Munich Re’s shareholders are breathing a sigh of relief this week – sort of.

The reinsurance company announced Tuesday that its stock would be paying out a higher dividend yield this year than any other company trading on Germany’s blue-chip DAX. Yet still there was disappointment in the markets. The Munich-based company’s stock was the biggest loser among Germany‘s top 30 companies as it posted results Tuesday morning, before recovering most of the gains again in the afternoon.

Welcome to the confusing world of Munich Re. The world’s biggest reinsurer is caught in a huge overhaul right now, both in public and internally.

 

Low interest rates in Europe, digitization and increased competition from encroaching hedge funds are all creating pressure. Internally, its leadership is expected to change after an annual general meeting in April. After more than a decade at the helm, Chief Executive Nikolaus von Bomhard will be followed by Joachim Wenning.

It should be a smooth transition, considering Mr. Wenning has been with the company since 1991. Munich Re will need it, as the company has struggled to adapt to changes in the insurance industry.

Munich Re must adapt to a new reality in the insurance industry.

The reinsurer earned €2.6 billion in the last fiscal year, 16 percent less than the year before. Natural disasters such as Hurricane Matthew and an earthquake in New Zealand impacted heavily on the numbers.

Dividends were raised anyway: At €8.60 ($9.20) per share, the yield was around 4 percent above last year’s record payout. Given the company’s current stock price of around €176, that translates into a yield of about 5 percent.

Yet better earnings results are possible, as shown on Tuesday by competitor Hannover Re. The German industry’s third-largest player generated a group result of €1.17 billion, an improvement on 2015, mainly due to better earnings in damage reinsurance.

However prices in the industry remain under pressure, a situation that’s been going on for years. At Munich Re, premiums are in decline, although less so than in previous years.

“But there are signs of stabilization,” said the company’s chief financial officer, Jörg Schneider, who foresees the trend changing soon. Price levels fell by only half a percentage point in so-called non-life insurance policies – that is, general insurance like home or auto insurance – that were up for renewal on January 1. A year ago, the fall in price levels was by a whole percentage point.

Mr.
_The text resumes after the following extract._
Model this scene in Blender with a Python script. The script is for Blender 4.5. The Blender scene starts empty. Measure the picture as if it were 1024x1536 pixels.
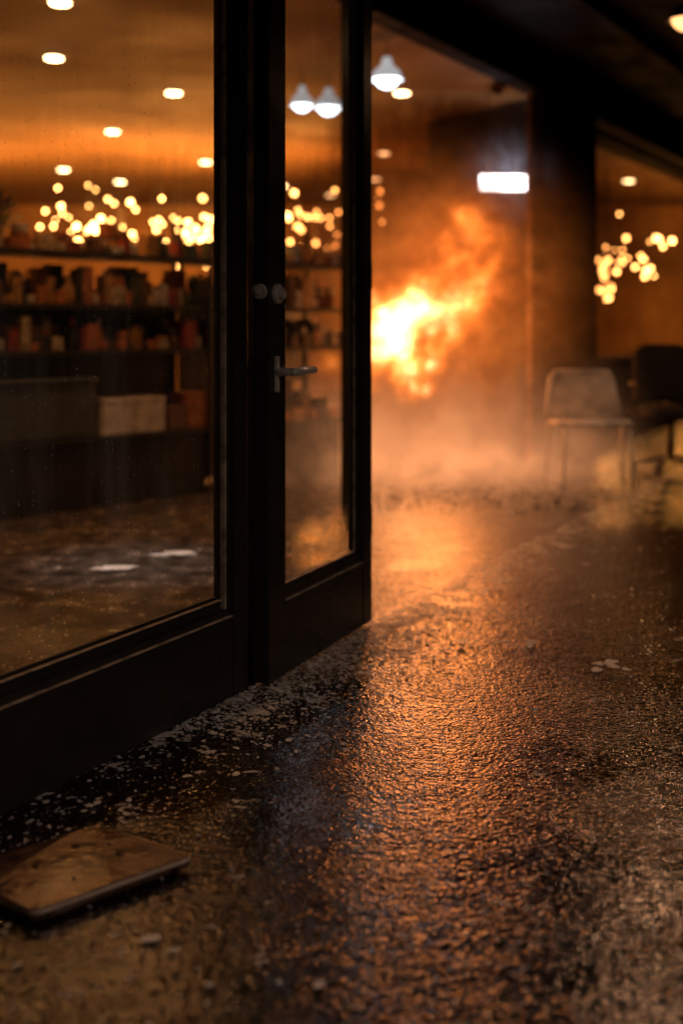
import bpy, bmesh, math, random
from mathutils import Vector, Matrix
random.seed(7)
sc = bpy.context.scene

# ------------------------------------------------------------ helpers
def new_mat(name):
    m = bpy.data.materials.new(name); m.use_nodes = True
    nt = m.node_tree; nt.nodes.clear()
    out = nt.nodes.new('ShaderNodeOutputMaterial')
    return m, nt, out
def N(nt, t, **kw):
    n = nt.nodes.new(t)
    for k, v in kw.items():
        if k in n.inputs.keys(): n.inputs[k].default_value = v
        else: setattr(n, k, v)
    return n
def L(nt, a, b): nt.links.new(a, b)
def math_n(nt, op, a, b=None, clamp=False):
    n = nt.nodes.new('ShaderNodeMath'); n.operation = op; n.use_clamp = clamp
    for i, v in enumerate((a, b)):
        if v is None: continue
        if isinstance(v, (int, float)): n.inputs[i].default_value = v
        else: nt.links.new(v, n.inputs[i])
    return n.outputs[0]
def maprange(nt, v, a, b, c, d, smooth=False):
    n = nt.nodes.new('ShaderNodeMapRange'); n.clamp = True
    if smooth: n.interpolation_type = 'SMOOTHSTEP'
    nt.links.new(v, n.inputs[0])
    for i, x in enumerate((a, b, c, d)): n.inputs[i+1].default_value = x
    return n.outputs[0]
def mixc(nt, f, a, b):
    n = nt.nodes.new('ShaderNodeMix'); n.data_type = 'RGBA'
    if isinstance(f, (int, float)): n.inputs[0].default_value = f
    else: nt.links.new(f, n.inputs[0])
    for i, v in ((6, a), (7, b)):
        if isinstance(v, tuple): n.inputs[i].default_value = (*v, 1) if len(v) == 3 else v
        else: nt.links.new(v, n.inputs[i])
    return n.outputs[2]
def noise(nt, vec, scale, detail=4, rough=0.55):
    n = nt.nodes.new('ShaderNodeTexNoise')
    n.inputs['Scale'].default_value = scale; n.inputs['Detail'].default_value = detail
    n.inputs['Roughness'].default_value = rough
    if vec is not None: nt.links.new(vec, n.inputs['Vector'])
    return n

def simple_mat(name, col, rough=0.5, metal=0.0, col2=None, nscale=12, bump=0.0, bscale=80, spec=0.5, glow=0.0):
    m, nt, out = new_mat(name)
    p = N(nt, 'ShaderNodeBsdfPrincipled'); p.inputs['Metallic'].default_value = metal
    p.inputs['Specular IOR Level'].default_value = spec
    tc = N(nt, 'ShaderNodeTexCoord')
    n1 = noise(nt, tc.outputs['Object'], nscale, 4)
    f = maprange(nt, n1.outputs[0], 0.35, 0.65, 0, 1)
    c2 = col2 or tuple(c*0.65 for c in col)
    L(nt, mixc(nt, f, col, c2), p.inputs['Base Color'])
    L(nt, maprange(nt, n1.outputs[0], 0.3, 0.7, rough*0.8, min(1, rough*1.25)), p.inputs['Roughness'])
    if glow > 0:
        p.inputs['Emission Color'].default_value = (*col, 1); p.inputs['Emission Strength'].default_value = glow
    if bump > 0:
        n2 = noise(nt, tc.outputs['Object'], bscale, 3)
        b = N(nt, 'ShaderNodeBump'); b.inputs['Strength'].default_value = bump; b.inputs['Distance'].default_value = 0.0006
        L(nt, n2.outputs[0], b.inputs['Height']); L(nt, b.outputs[0], p.inputs['Normal'])
    L(nt, p.outputs[0], out.inputs[0]); return m
def emis_mat(name, col, s):
    m, nt, out = new_mat(name)
    e = N(nt, 'ShaderNodeEmission'); e.inputs[0].default_value = (*col, 1); e.inputs[1].default_value = s
    L(nt, e.outputs[0], out.inputs[0]); return m

class MB:
    """mesh builder"""
    def __init__(s): s.bm = bmesh.new(); s.mats = []
    def mi(s, mat):
        if mat not in s.mats: s.mats.append(mat)
        return s.mats.index(mat)
    def prism(s, pts, z0, z1, mat):
        i = s.mi(mat)
        lo = [s.bm.verts.new((x, y, z0)) for x, y in pts]; hi = [s.bm.verts.new((x, y, z1)) for x, y in pts]
        fs = [s.bm.faces.new(lo[::-1]), s.bm.faces.new(hi)]
        n = len(pts)
        for k in range(n): fs.append(s.bm.faces.new((lo[k], lo[(k+1) % n], hi[(k+1) % n], hi[k])))
        for f in fs: f.material_index = i
    def ob(s, O, d, s0, s1, n0, n1, z0, z1, mat):
        nx, ny = d[1], -d[0]
        P = lambda a, b: (O[0]+d[0]*a+nx*b, O[1]+d[1]*a+ny*b)
        s.prism([P(s0, n0), P(s1, n0), P(s1, n1), P(s0, n1)][::-1], z0, z1, mat)
    def cyl(s, p0, p1, r0, r1, mat, seg=16, cap=True, smooth=True):
        i = s.mi(mat); p0 = Vector(p0); p1 = Vector(p1); ax = (p1-p0).normalized()
        u = ax.orthogonal().normalized(); v = ax.cross(u)
        a = []; b = []
        for k in range(seg):
            t = 2*math.pi*k/seg; w = u*math.cos(t)+v*math.sin(t)
            a.append(s.bm.verts.new(p0+w*r0)); b.append(s.bm.verts.new(p1+w*r1))
        for k in range(seg):
            f = s.bm.faces.new((a[k], a[(k+1) % seg], b[(k+1) % seg], b[k])); f.material_index = i; f.smooth = smooth
        if cap:
            for l in (a[::-1], b): f = s.bm.faces.new(l); f.material_index = i
    def tube(s, pts, r, mat, seg=8):
        for a, b in zip(pts[:-1], pts[1:]): s.cyl(a, b, r, r, mat, seg); 
        for p in pts[1:-1]: s.sph(p, r*1.01, mat, 8, 6)
    def sph(s, c, r, mat, u=12, v=8, sc=(1, 1, 1)):
        i = s.mi(mat)
        M = Matrix.Translation(Vector(c)) @ Matrix.Diagonal((*sc, 1))
        ret = bmesh.ops.create_uvsphere(s.bm, u_segments=u, v_segments=v, radius=r, matrix=M)
        for vv in ret['verts']:
            for f in vv.link_faces: f.material_index = i; f.smooth = True
    def obj(s, name, parent=None, bevel=0, recalc=True):
        me = bpy.data.meshes.new(name)
        if recalc: bmesh.ops.recalc_face_normals(s.bm, faces=s.bm.faces[:])
        s.bm.to_mesh(me); s.bm.free()
        for m in s.mats: me.materials.append(m)
        o = bpy.data.objects.new(name, me); sc.collection.objects.link(o)
        if parent: o.parent = parent
        if bevel:
            b = o.modifiers.new('bevel', 'BEVEL'); b.width = bevel; b.segments = 2; b.limit_method = 'ANGLE'
        return o
def empty(name):
    o = bpy.data.objects.new(name, None); sc.collection.objects.link(o); return o
def light(name, typ, loc, energy, col, parent=None, **kw):
    l = bpy.data.lights.new(name, typ); l.energy = energy; l.color = col
    for k, v in kw.items(): setattr(l, k, v)
    o = bpy.data.objects.new(name, l); o.location = loc; sc.collection.objects.link(o)
    if parent: o.parent = parent
    return o

# ------------------------------------------------------------ world (night)
w = bpy.data.worlds.new("World"); sc.world = w; w.use_nodes = True
nt = w.node_tree; nt.nodes.clear()
sky = nt.nodes.new('ShaderNodeTexSky'); sky.sky_type = 'NISHITA'; sky.sun_disc = False
sky.sun_elevation = math.radians(4); sky.sun_rotation = math.radians(150)
bg = nt.nodes.new('ShaderNodeBackground'); bg.inputs[1].default_value = 0.0015
wo = nt.nodes.new('ShaderNodeOutputWorld')
L(nt, sky.outputs[0], bg.inputs[0]); L(nt, bg.outputs[0], wo.inputs[0])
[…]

Schneider remained cautious about providing a forecast for a year which has only just begun: “There is no reason to believe that we will exceed last year’s earnings of €2.6 billion,” he said.
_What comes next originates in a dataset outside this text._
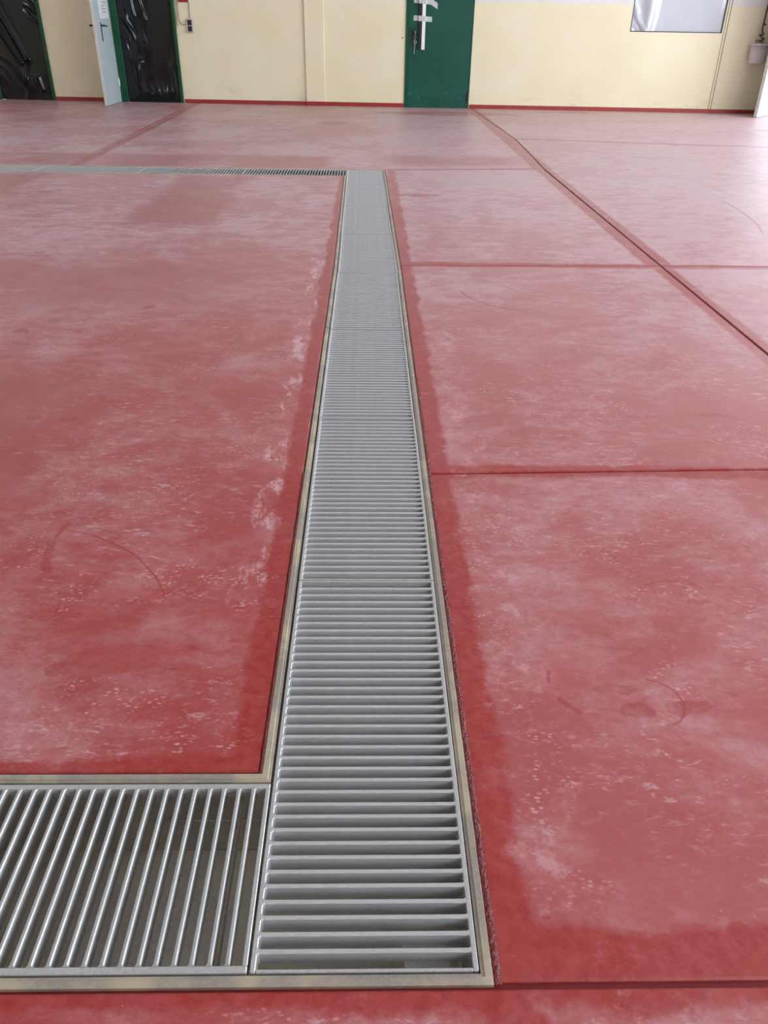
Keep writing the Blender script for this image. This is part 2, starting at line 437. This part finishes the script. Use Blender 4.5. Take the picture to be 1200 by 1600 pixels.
# trough walls and bottom (open-topped sheet steel box, 3 mm thick)
TI = HW-.019; TD = -.205
def sheet(name, quads, mat=None, th=.003):
    b = bmesh.new()
    for q in quads: b.faces.new([b.verts.new(p) for p in q])
    bmesh.ops.remove_doubles(b, verts=b.verts, dist=1e-5)
    bmesh.ops.recalc_face_normals(b, faces=b.faces)
    o = obj(name, b, mat or M['trough'], ch)
    md = o.modifiers.new('thickness', 'SOLIDIFY'); md.thickness = th; md.offset = 0
    return o
def wallq(p, q, z0=TD, z1=-.031): return [(p[0], p[1], z0), (q[0], q[1], z0), (q[0], q[1], z1), (p[0], p[1], z1)]
cI = lambda y, s: (cx(y)+s*TI, y)
sheet('trough_wall', [wallq((XE, .019), (cx(0)+TI, .019)), wallq((cx(0)+TI, .019), cI(4.15, 1)), wallq(cI(4.15, 1), cI(YB-.019, 1)), wallq(cI(YB-.019, 1), (XE2, YB-.019))])
sheet('trough_wall', [wallq((XE, YI0-.019), (cx(0)-TI, YI0-.019)), wallq((cx(0)-TI, YI0-.019), cI(4.15, -1)), wallq(cI(4.15, -1), cI(YI1+.019, -1)), wallq(cI(YI1+.019, -1), (XE2, YI1+.019))])
sheet('trough_bottom', [[(XE, .019, TD), (cx(0)-TI, .019, TD-.004), (cx(0)-TI, YI0-.019, TD-.004), (XE, YI0-.019, TD)],
                        [(cx(0)-TI, .019, TD-.004), (cx(0)+TI, .019, TD-.004), (cx(0)+TI, YI0-.019, TD-.004), (cx(0)-TI, YI0-.019, TD-.004)]])
sheet('trough_bottom', [[(*cI(YI0-.019, -1), TD-.004), (*cI(YI0-.019, 1), TD-.004), (*cI(4.15, 1), TD), (*cI(4.15, -1), TD)],
                        [(*cI(4.15, -1), TD), (*cI(4.15, 1), TD), (*cI(YB-.019, 1), TD), (*cI(YB-.019, -1), TD)]])
sheet('trough_bottom', [[(XE2, YI1+.019, TD), (cx(7.5)-TI, YI1+.019, TD), (cx(7.5)-TI, YB-.019, TD), (XE2, YB-.019, TD)]])
sheet('trough_end', [wallq((XE, .019), (XE, YI0-.019))])
sheet('trough_end', [wallq((XE2, YI1+.019), (XE2, YB-.019))])
obj('weld_seam', bx(XE, cx(0)-TI, YI0-.0235, YI0-.0205, -.112, -.108, bev=.001), M['rail'], ch)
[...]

Another challenge: There’s no sign that interest rates, set by the European Central Bank, will be going up any time soon.  The company did generate 3.2 percent in current income last year, similar to 2015, but it’s only earning a paltry 1.8 percent on reinvested funds. As older high-yield securities mature and there are fewer of these to redeem, the pressure on this side of the business will only increase.

One positive: The insurance company Ergo, which is owned by Munich Re, is expected to achieve positive results this year after incurring losses for years. At this point in 2016, the company was in the red slightly, by €40 million. By the fourth quarter though, Ergo had generated €70 million thanks to good returns on investments.

A new strategy, announced last summer that would cut jobs and expand digitization, is expected to result in more positive results this year. For Munich Re, digitization is also at the top of the list of tasks.

Mr. Schneider said that the company remains deeply invested in reinsurance, but that this may show up in different formats in the future. Natural disasters will continue to play a big role and in the future, topics like the managment of balance sheets and data as well as potential acquisitions in specialized areas of direct insurance will also become more important.

Mr. Schneider sees the company‘s consistent dividends in recent years as an indication of the capital market’s reliability. “If we needed money for a major acquisition, we would get it,” he said assuredly, adding that if the company was to consider fresh ventures it could afford to do so in any case.